Ceylon was a Marxist nation at this point and remained so until declaring itself a republic in 1972 and renaming to Sri Lanka. Ethnic tensions built during this time, resulting in the beginning of a civil war in 1983 between the Sinhalese and Tamil Tigers. The civil war would continue until 2009 when peace was finally achieved. In 2004, the island suffered greatly in the Indian Ocean Tsunami. Today, Sri Lanka is a growing and developing country.


Need to Know

  • Sri Lanka is a Buddhist country that takes itself seriously. Anything sacrilegious can be punished by fines or jail time. Don’t turn your back to statues of Buddha to take pictures, and don’t have tattoos of Buddha. Modesty is expected.
  • Being an ex-British colony, many Sri Lankans can speak at least a moderate amount of English. The older generations are more likely than the younger to speak English. Singhalese is also extensively spoken, with most signage in both languages. Tamil may be spoken in the north.
  • Tourism is still developing. While the capital city of Colombo – and Kandy – both cater to many tourists, do not be surprised to find little in terms of tourist amenities. Live like a local, or a pay a steep price.
  • Food is highly variable in quality. Excellent local food can be found, as can awful food. Western dishes are not typically available and will be expensive and highly processed if you encounter them. There are many excellent dishes in Colombo and Negombo.
  • The nation offers excellent chances of seeing wildlife. Yala National Park hosts the highest concentration of leopards in all of Asia; and a visit is guaranteed to offer intimate views of elephants and other safari animals.
  • Previously a tea planation colony under British rule – Sri Lanka offers an excellent selection of local tea. Expect an offering multiple times a day during your visit.
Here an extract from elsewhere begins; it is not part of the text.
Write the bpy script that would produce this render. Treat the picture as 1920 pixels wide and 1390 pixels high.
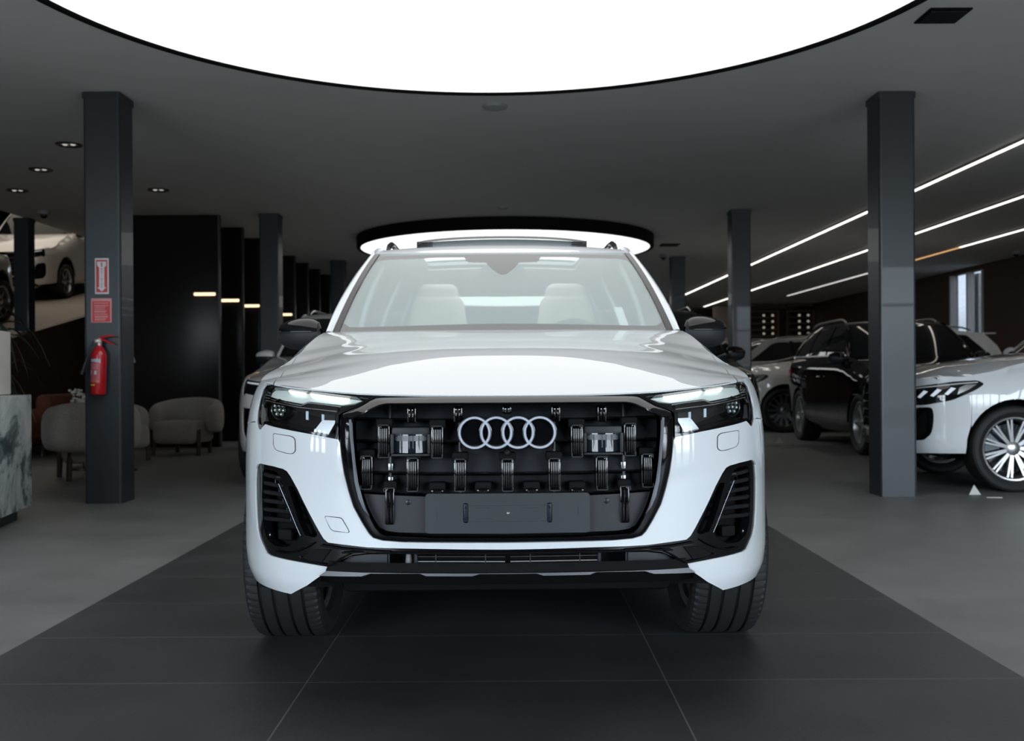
import bpy, bmesh, math, random
import numpy as np
from math import sin, cos, pi, radians, tan, atan2, sqrt
from mathutils import Vector, Matrix, Euler
from mathutils.geometry import delaunay_2d_cdt

for o in list(bpy.data.objects):
    bpy.data.objects.remove(o)
SC = bpy.context.scene
COL = SC.collection

# ------------------------------------------------------------------ camera
FX, D0, H0 = 1900.0, 3.14, 1.04          # focal length in pixels, camera distance and height
ROLL = radians(0.35)
TR = tan(ROLL)
cam = bpy.data.objects.new('camera', bpy.data.cameras.new('camera'))
COL.objects.link(cam)
cam.location = (0, -D0, H0)
cam.rotation_euler = (Matrix.Rotation(pi/2, 3, 'X') @ Matrix.Rotation(-ROLL, 3, 'Z')).to_euler()
cam.data.sensor_width = 36
cam.data.lens = FX/1920*36
cam.data.shift_y = 5/1920
cam.data.clip_start = 0.05
cam.data.clip_end = 300
cam.data.dof.use_dof = True
cam.data.dof.focus_distance = 3.35
cam.data.dof.aperture_fstop = 4.2
SC.camera = cam
# ------------------------------------------------------------------ world + exposure
SC.view_settings.view_transform = 'Standard'
SC.view_settings.look = 'None'
SC.view_settings.gamma = 1
SC.view_settings.exposure = 0.0
SC.view_settings.use_curve_mapping = False
DISC_L = 1.55
SKY_L = 14.5
wd = bpy.data.worlds.new('world'); SC.world = wd
wd.use_nodes = True
nt = wd.node_tree; nt.nodes.clear()
wo = nt.nodes.new('ShaderNodeOutputWorld'); bg = nt.nodes.new('ShaderNodeBackground')
tc = nt.nodes.new('ShaderNodeTexCoord'); sx = nt.nodes.new('ShaderNodeSeparateXYZ')
rp = nt.nodes.new('ShaderNodeValToRGB')
nt.links.new(tc.outputs['Generated'], sx.inputs[0]); nt.links.new(sx.outputs['Z'], rp.inputs[0])
rp.color_ramp.elements[0].position = 0.0; rp.color_ramp.elements[0].color = (.16, .17, .17, 1)
rp.color_ramp.elements[1].position = 0.06; rp.color_ramp.elements[1].color = (.80, .90, 1.0, 1)
nt.links.new(rp.outputs[0], bg.inputs[0]); bg.inputs[1].default_value = SKY_L
nt.links.new(bg.outputs[0], wo.inputs[0])
SC.cycles.max_bounces = 8
SC.cycles.transparent_max_bounces = 16
SC.cycles.sample_clamp_indirect = 6
SC.cycles.blur_glossy = 0.3

# ------------------------------------------------------------------ materials
MATS = {}
def node(nt, t, **kw):
    n = nt.nodes.new(t)
    for k, v in kw.items(): setattr(n, k, v)
    return n
def pmat(name, col, rough=.5, metal=0., coat=0., spec=.5, noise=0., nscale=8., bump=0., bscale=60., emit=None, estr=0., sheen=0.):
    if name in MATS: return MATS[name]
    m = bpy.data.materials.new(name); m.use_nodes = True
    nt = m.node_tree; b = nt.nodes['Principled BSDF']
    b.inputs['Base Color'].default_value = (*col, 1)
    b.inputs['Roughness'].default_value = rough
    b.inputs['Metallic'].default_value = metal
    b.inputs['Specular IOR Level'].default_value = spec
    b.inputs['Coat Weight'].default_value = coat
    b.inputs['Coat Roughness'].default_value = .02
    if sheen: b.inputs['Sheen Weight'].default_value = sheen
    tcn = None
    if noise or bump:
        tcn = node(nt, 'ShaderNodeTexCoord')
    if noise:
        nz = node(nt, 'ShaderNodeTexNoise'); nz.inputs['Scale'].default_value = nscale; nz.inputs['Detail'].default_value = 5
        nt.links.new(tcn.outputs['Object'], nz.inputs['Vector'])
        mx = node(nt, 'ShaderNodeMix', data_type='RGBA')
        mx.inputs['A'].default_value = (*[c*(1-noise) for c in col], 1)
        mx.inputs['B'].default_value = (*[min(1, c*(1+noise)) for c in col], 1)
        nt.links.new(nz.outputs['Fac'], mx.inputs['Factor']); nt.links.new(mx.outputs['Result'], b.inputs['Base Color'])
    if bump:
        nz = node(nt, 'ShaderNodeTexNoise'); nz.inputs['Scale'].default_value = bscale; nz.inputs['Detail'].default_value = 3
        nt.links.new(tcn.outputs['Object'], nz.inputs['Vector'])
        bp = node(nt, 'ShaderNodeBump'); bp.inputs['Strength'].default_value = bump; bp.inputs['Distance'].default_value = .01
        nt.links.new(nz.outputs['Fac'], bp.inputs['Height']); nt.links.new(bp.outputs[0], b.inputs['Normal'])
    if emit:
        b.inputs['Emission Color'].default_value = (*emit, 1); b.inputs['Emission Strength'].default_value = estr
    MATS[name] = m
    return m
def glassmat(name, tint=(.9, .95, .95), ior=1.5, haze=0., rough=0.):
    if name in MATS: return MATS[name]
    m = bpy.data.materials.new(name); m.use_nodes = True
    nt = m.node_tree; nt.nodes.clear()
    out = node(nt, 'ShaderNodeOutputMaterial'); mix = node(nt, 'ShaderNodeMixShader')
    tr = node(nt, 'ShaderNodeBsdfTransparent'); gl = node(nt, 'ShaderNodeBsdfGlossy')
    tr.inputs[0].default_value = (*tint, 1); gl.inputs['Roughness'].default_value = rough
    fr = node(nt, 'ShaderNodeFresnel'); # same reflectance from both sides of the thin sheet
    ge = node(nt, 'ShaderNodeNewGeometry'); mi = node(nt, 'ShaderNodeMix', data_type='FLOAT')
    mi.inputs['A'].default_value = ior; mi.inputs['B'].default_value = 1/ior
    nt.links.new(ge.outputs['Backfacing'], mi.inputs['Factor']); nt.links.new(mi.outputs['Result'], fr.inputs['IOR'])
    nt.links.new(fr.outputs[0], mix.inputs[0]); nt.links.new(tr.outputs[0], mix.inputs[1]); nt.links.new(gl.outputs[0], mix.inputs[2])
    last = mix
    if haze:      # pale diffuse share that imitates a bright veil over the glass
        df = node(nt, 'ShaderNodeBsdfDiffuse'); df.inputs[0].default_value = (.72, .80, .80, 1); m2 = node(nt, 'ShaderNodeMixShader'); m2.inputs[0].default_value = haze
        nt.links.new(mix.outputs[0], m2.inputs[1]); nt.links.new(df.outputs[0], m2.inputs[2]); last = m2
    nt.links.new(last.outputs[0], out.inputs[0])
    MATS[name] = m
    return m
def emat(name, col, s):
    if name in MATS: return MATS[name]
    m = bpy.data.materials.new(name); m.use_nodes = True
    nt = m.node_tree; nt.nodes.clear()
    out = node(nt, 'ShaderNodeOutputMaterial'); e = node(nt, 'ShaderNodeEmission')
    e.inputs[0].default_value = (*col, 1); e.inputs[1].default_value = s
    nt.links.new(e.outputs[0], out.inputs[0]); MATS[name] = m
    return m
PAINT = pmat('white_paint', (.72, .76, .79), rough=.45, coat=1., spec=.3)
PAINT2 = pmat('warm_white_paint', (.80, .80, .78), rough=.35, coat=1.)
PAINTS = pmat('silver_paint', (.36, .36, .36), rough=.3, metal=.3, coat=1.)
PAINTK = pmat('black_paint', (.004, .004, .005), rough=.05, spec=.5)
GLOSSK = pmat('gloss_black', (.004, .004, .005), rough=.06, spec=.5)
SATINK = pmat('satin_black', (.012, .013, .015), rough=.35)
MATTEK = pmat('matte_black', (.007, .007, .008), rough=.8, spec=.15)
DARKG = pmat('dark_grey_plastic', (.019, .021, .026), rough=.5, bump=.08, bscale=500)
PLATEG = pmat('plate_holder_grey', (.030, .036, .041), rough=.5, bump=.05, bscale=500)
SKIDG = pmat('skid_grey', (.11, .115, .13), rough=.4)
CHROME = pmat('chrome', (.82, .84, .88), rough=.08, metal=1.)
EMBLEM = pmat('emblem_chrome', (.74, .80, .92), rough=.38, metal=.8)
DCHROME = pmat('dark_chrome', (.10, .11, .12), rough=.12, metal=.9)
SILVER = pmat('satin_silver', (.55, .56, .57), rough=.25, metal=.9)
RUBBER = pmat('tyre_rubber', (.011, .012, .013), rough=.65, bump=.1, bscale=90)
LENS = glassmat('clear_lens', (.93, .95, .95), 1.5)
WSCREEN = glassmat('windscreen_glass', (.86, .95, .95), 2.35, haze=.08)
TINT = glassmat('tinted_glass', (.45, .47, .47), 1.5)
REARG = glassmat('rear_glass', (.62, .70, .68), 1.4)
DKGLASS = pmat('dark_car_glass', (.008, .009, .01), rough=.03, spec=.6)
CREAM = pmat('cream_leather', (.74, .70, .63), rough=.55)
DASH = pmat('dash_grey', (.06, .06, .06), rough=.6)
DRL = emat('running_light', (.93, 1., .98), 2.2)
DRLC = pmat('light_guide', (.62, .68, .66), rough=.25, emit=(.8, .9, .87), estr=.18)
SMOKE = pmat('smoke_housing', (.020, .019, .019), rough=.18)
REDL = pmat('tail_lamp_red', (.25, .01, .01), rough=.15)
WOODL = pmat('chair_wood', (.045, .028, .018), rough=.45)
FABRIC = pmat('boucle_fabric', (.34, .32, .285), rough=.95, noise=.22, nscale=60, bump=.9, bscale=90, sheen=.3)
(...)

  • While there are no outstanding dangers in Sri Lanka, travelers should exercise a high-degree of caution at all times, in all locations.
  • Much of the north remains closed off or under military supervision following the end of the decades long civil war in 2009.
  • Petty theft and robbery are not uncommon. Be aware of your surroundings and of crowds.
  • Solo female travelers should exercise extreme-caution. Travel in groups or with guides – never by yourself at night.
  • Road ways are congested and very dangerous. Motorbikes, cars, tuk-tuks, buses, pedestrians, and animals can appear at any time.
  • Due to the monsoon, Sri Lanka is subject to severe flooding in some areas.

We recommend reviewing safety guidelines by various state departments: – we make no guarantees to your safety!

US State Department – Moderate to High bias, with moderate levels of broad information. We advise checking against other sources to confirm veracity of statements.

British State Department – Low bias, and very thorough information. We recommend checking with the FCO for tourist warnings.

Canada State Department – Low bias, with thorough information. We advise using as an additional resource for tourist warnings.